## Description of the task
Exactly as written, write out the lines below from the first to the one containing "scene.view_settings.exposure = 0.0", inclusive. Pictures do not belong in the copy.

## Collected material
□ □ □ □ □

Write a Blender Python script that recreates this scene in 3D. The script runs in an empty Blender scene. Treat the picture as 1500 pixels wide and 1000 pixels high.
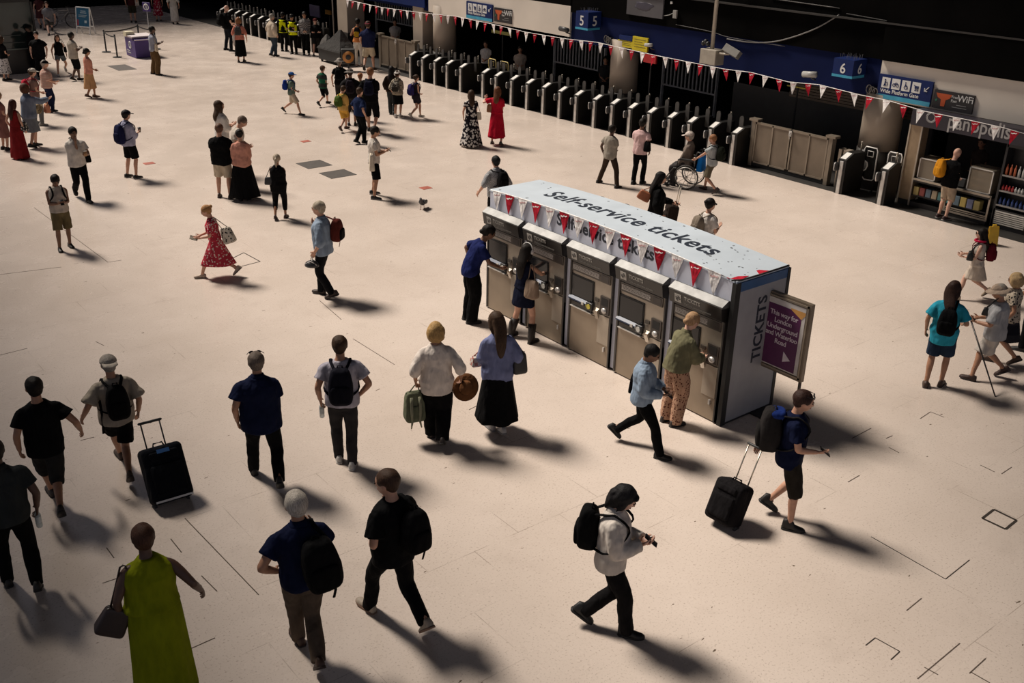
import bpy, bmesh, math, random
import numpy as np
from mathutils import Vector, Matrix, Euler, noise
random.seed(7)
scene = bpy.context.scene
COL = scene.collection
PI = math.pi
# ------------------------------------------------------------------ camera model (station axes: +Y runs along the gate line, +X towards the platforms)
CF, CP, CR, CH, CA = 1486.3, .41974, .02327, 6.6254, .6782
def cam_axes():
    c, s = math.cos(CP), math.sin(CP); cr, sr = math.cos(CR), math.sin(CR)
    F = Vector((0, c, -s)); U = Vector((0, s, c)); X = Vector((1, 0, 0))
    r, u = cr*X + sr*U, -sr*X + cr*U
    T = Matrix(((math.cos(CA), math.sin(CA), 0), (-math.sin(CA), math.cos(CA), 0), (0, 0, 1)))
    return T @ r, T @ u, T @ F
RX, UX, FX = cam_axes()
def ray(x, y): return FX + RX*((x-750)/CF) - UX*((y-500)/CF)
def G(x, y, z=0.0):                       # ground point (or level z) under a picture point
    g = ray(x, y); k = (z-CH)/g.z
    return Vector((g.x*k, g.y*k, z))
def PXX(x, y, X):
    g = ray(x, y); k = X/g.x
    return Vector((X, g.y*k, CH+g.z*k))
def hgt(f, hx, hy):
    g = ray(hx, hy); return CH + g.z/math.hypot(g.x, g.y)*math.hypot(f.x, f.y)
cam_d = bpy.data.cameras.new('camera'); cam = bpy.data.objects.new('camera', cam_d); COL.objects.link(cam)
cam_d.sensor_width = 36; cam_d.lens = CF/1500*36; cam_d.clip_end = 300
mw = Matrix((RX, UX, -FX)).transposed().to_4x4(); mw.translation = Vector((0, 0, CH)); cam.matrix_world = mw
scene.camera = cam
scene.view_settings.view_transform = 'Standard'; scene.view_settings.look = 'None'
scene.view_settings.gamma = 1; scene.view_settings.use_curve_mapping = False
scene.view_settings.exposure = 0.0

# ------------------------------------------------------------------ materials
MC = {}
def srgb(r, g, b):
    f = lambda c: (c/255/12.92) if c/255 <= .04045 else ((c/255+.055)/1.055)**2.4
    return (f(r), f(g), f(b))
def newmat(key):
    m = bpy.data.materials.new(key); m.use_nodes = True
    nt = m.node_tree; b = nt.nodes['Principled BSDF']
    return m, nt, b
def coords(nt, scale=(1, 1, 1), kind='Object'):
    tc = nt.nodes.new('ShaderNodeTexCoord'); mp = nt.nodes.new('ShaderNodeMapping')
    mp.inputs['Scale'].default_value = scale; nt.links.new(tc.outputs[kind], mp.inputs['Vector']); return mp.outputs['Vector']
def noise_tex(nt, vec, scale, detail=3, rough=.5):
    n = nt.nodes.new('ShaderNodeTexNoise'); n.inputs['Scale'].default_value = scale; n.inputs['Detail'].default_value = detail
    n.inputs['Roughness'].default_value = rough; nt.links.new(vec, n.inputs['Vector']); return n.outputs['Fac']
def ramp(nt, fac, stops):
    r = nt.nodes.new('ShaderNodeValToRGB'); nt.links.new(fac, r.inputs['Fac']); e = r.color_ramp.elements
    while len(e) < len(stops): e.new(.5)
    for k, (p, c) in enumerate(stops): e[k].position = p; e[k].color = (*c, 1) if len(c) == 3 else c
    return r.outputs['Color']
def mixc(nt, fac, a, b, mode='MIX'):
    m = nt.nodes.new('ShaderNodeMix'); m.data_type = 'RGBA'; m.blend_type = mode
    for s, v in ((m.inputs[0], fac), (m.inputs[6], a), (m.inputs[7], b)):
        if hasattr(v, 'is_linked') or hasattr(v, 'links'): nt.links.new(v, s)
        else: s.default_value = v if isinstance(v, float) else (*v, 1)
    return m.outputs[2]
def bump(nt, b, h, strength, dist=.02):
    n = nt.nodes.new('ShaderNodeBump'); n.inputs['Strength'].default_value = strength; n.inputs['Distance'].default_value = dist
    nt.links.new(h, n.inputs['Height']); nt.links.new(n.outputs['Normal'], b.inputs['Normal'])
def plain(name, col, rough=.5, metal=0., var=.12, scale=6, spec=.5):
    key = (name, tuple(round(c, 4) for c in col), rough, metal)
    if key in MC: return MC[key]
    m, nt, b = newmat(name); v = coords(nt)
    f = noise_tex(nt, v, scale, 4)
    c = ramp(nt, f, [(.3, tuple(x*(1-var) for x in col)), (.7, tuple(min(1, x*(1+var)) for x in col))])
    nt.links.new(c, b.inputs['Base Color']); b.inputs['Roughness'].default_value = rough; b.inputs['Metallic'].default_value = metal
    b.inputs['Specular IOR Level'].default_value = spec
    MC[key] = m; return m
def cloth(col, pat=None, col2=None, scale=30, rough=.85):
    key = ('cloth', tuple(round(c, 4) for c in col), pat, col2, scale)
    if key in MC: return MC[key]
    m, nt, b = newmat('woven fabric'); v = coords(nt)
    f = noise_tex(nt, coords(nt, (1, 1, .35)), 14, 3, .55)
    base = ramp(nt, f, [(.3, tuple(x*.82 for x in col)), (.7, tuple(min(1, x*1.12) for x in col))])
    if pat in ('floral', 'dense'):
        n2 = nt.nodes.new('ShaderNodeTexVoronoi'); n2.inputs['Scale'].default_value = scale; n2.feature = 'F1'
        nz = nt.nodes.new('ShaderNodeTexNoise'); nz.inputs['Scale'].default_value = scale*.8
        nt.links.new(v, nz.inputs['Vector']); nt.links.new(v, n2.inputs['Vector'])
        ad = nt.nodes.new('ShaderNodeMath'); ad.operation = 'ADD'
        nt.links.new(n2.outputs['Distance'], ad.inputs[0]); nt.links.new(nz.outputs['Fac'], ad.inputs[1])
        k = ramp(nt, ad.outputs[0], [(.80, (1, 1, 1)), (.86, (0, 0, 0))] if pat == 'floral' else [(.93, (1, 1, 1)), (.97, (0, 0, 0))])
        base = mixc(nt, k, base, col2)
    elif pat == 'stripe':
        w = nt.nodes.new('ShaderNodeTexWave'); w.bands_direction = 'Z'; w.inputs['Scale'].default_value = scale
        w.inputs['Distortion'].default_value = .4
        nt.links.new(v, w.inputs['Vector'])
        k = ramp(nt, w.outputs['Fac'], [(.45, (0, 0, 0)), (.55, (1, 1, 1))]); base = mixc(nt, k, base, col2)
    elif pat == 'check':
        w = nt.nodes.new('ShaderNodeTexChecker'); w.inputs['Scale'].default_value = scale; nt.links.new(v, w.inputs['Vector'])
        base = mixc(nt, w.outputs['Fac'], base, col2)
    elif pat == 'fade':
        s = nt.nodes.new('ShaderNodeSeparateXYZ'); nt.links.new(v, s.inputs[0])
        k = ramp(nt, s.outputs['Z'], [(.45, (0, 0, 0)), (.5, (1, 1, 1))]); base = mixc(nt, k, base, col2)
    nt.links.new(base, b.inputs['Base Color']); b.inputs['Roughness'].default_value = rough
    b.inputs['Specular IOR Level'].default_value = .06
    bump(nt, b, noise_tex(nt, coords(nt, (1, 1, .5)), 9, 2, .5), .7, .06)
    MC[key] = m; return m
SKINS = {'light': (.50, .27, .18), 'fair': (.58, .34, .25), 'tan': (.36, .18, .105), 'brown': (.17, .080, .045), 'dark': (.085, .040, .024)}
def skin(k):
    if ('skin', k) in MC: return MC[('skin', k)]
    m, nt, b = newmat('skin'); c = SKINS[k]
    f = noise_tex(nt, coords(nt), 16, 3)
    nt.links.new(ramp(nt, f, [(.35, tuple(x*.9 for x in c)), (.7, tuple(x*1.08 for x in c))]), b.inputs['Base Color'])
    b.inputs['Roughness'].default_value = .55
    MC[('skin', k)] = m; return m
def hairm(col):
    key = ('hair', col)
    if key in MC: return MC[key]
    m, nt, b = newmat('hair')
    f = noise_tex(nt, coords(nt, (60, 60, 7)), 2.0, 3)
    nt.links.new(ramp(nt, f, [(.3, tuple(x*.6 for x in col)), (.7, tuple(min(1, x*1.35) for x in col))]), b.inputs['Base Color'])
    b.inputs['Roughness'].default_value = .6; b.inputs['Specular IOR Level'].default_value = .18; bump(nt, b, f, .5, .01)
    MC[key] = m; return m
EYE = plain('eye', (.02, .015, .012), .2); LIP = plain('lips', (.33, .11, .09), .5)
def emit(col, s):
    m, nt, b = newmat('lit panel'); b.inputs['Base Color'].default_value = (*col, 1)
    b.inputs['Emission Color'].default_value = (*col, 1); b.inputs['Emission Strength'].default_value = s; return m
def glassm(name, tint, rough=.03, alpha=.35):
    key = ('glass', name)
    if key in MC: return MC[key]
    m, nt, b = newmat(name)
    f = noise_tex(nt, coords(nt), 2.0, 2)
    nt.links.new(ramp(nt, f, [(.3, tuple(x*.8 for x in tint)), (.7, tint)]), b.inputs['Base Color'])
    b.inputs['Roughness'].default_value = rough; b.inputs['Alpha'].default_value = alpha; b.inputs['Specular IOR Level'].default_value = .3; MC[key] = m; return m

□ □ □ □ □

## Final result
Write a Blender Python script that recreates this scene in 3D. The script runs in an empty Blender scene. Treat the picture as 1500 pixels wide and 1000 pixels high.
import bpy, bmesh, math, random
import numpy as np
from mathutils import Vector, Matrix, Euler, noise
random.seed(7)
scene = bpy.context.scene
COL = scene.collection
PI = math.pi
# ------------------------------------------------------------------ camera model (station axes: +Y runs along the gate line, +X towards the platforms)
CF, CP, CR, CH, CA = 1486.3, .41974, .02327, 6.6254, .6782
def cam_axes():
    c, s = math.cos(CP), math.sin(CP); cr, sr = math.cos(CR), math.sin(CR)
    F = Vector((0, c, -s)); U = Vector((0, s, c)); X = Vector((1, 0, 0))
    r, u = cr*X + sr*U, -sr*X + cr*U
    T = Matrix(((math.cos(CA), math.sin(CA), 0), (-math.sin(CA), math.cos(CA), 0), (0, 0, 1)))
    return T @ r, T @ u, T @ F
RX, UX, FX = cam_axes()
def ray(x, y): return FX + RX*((x-750)/CF) - UX*((y-500)/CF)
def G(x, y, z=0.0):                       # ground point (or level z) under a picture point
    g = ray(x, y); k = (z-CH)/g.z
    return Vector((g.x*k, g.y*k, z))
def PXX(x, y, X):
    g = ray(x, y); k = X/g.x
    return Vector((X, g.y*k, CH+g.z*k))
def hgt(f, hx, hy):
    g = ray(hx, hy); return CH + g.z/math.hypot(g.x, g.y)*math.hypot(f.x, f.y)
cam_d = bpy.data.cameras.new('camera'); cam = bpy.data.objects.new('camera', cam_d); COL.objects.link(cam)
cam_d.sensor_width = 36; cam_d.lens = CF/1500*36; cam_d.clip_end = 300
mw = Matrix((RX, UX, -FX)).transposed().to_4x4(); mw.translation = Vector((0, 0, CH)); cam.matrix_world = mw
scene.camera = cam
scene.view_settings.view_transform = 'Standard'; scene.view_settings.look = 'None'
scene.view_settings.gamma = 1; scene.view_settings.use_curve_mapping = False
scene.view_settings.exposure = 0.0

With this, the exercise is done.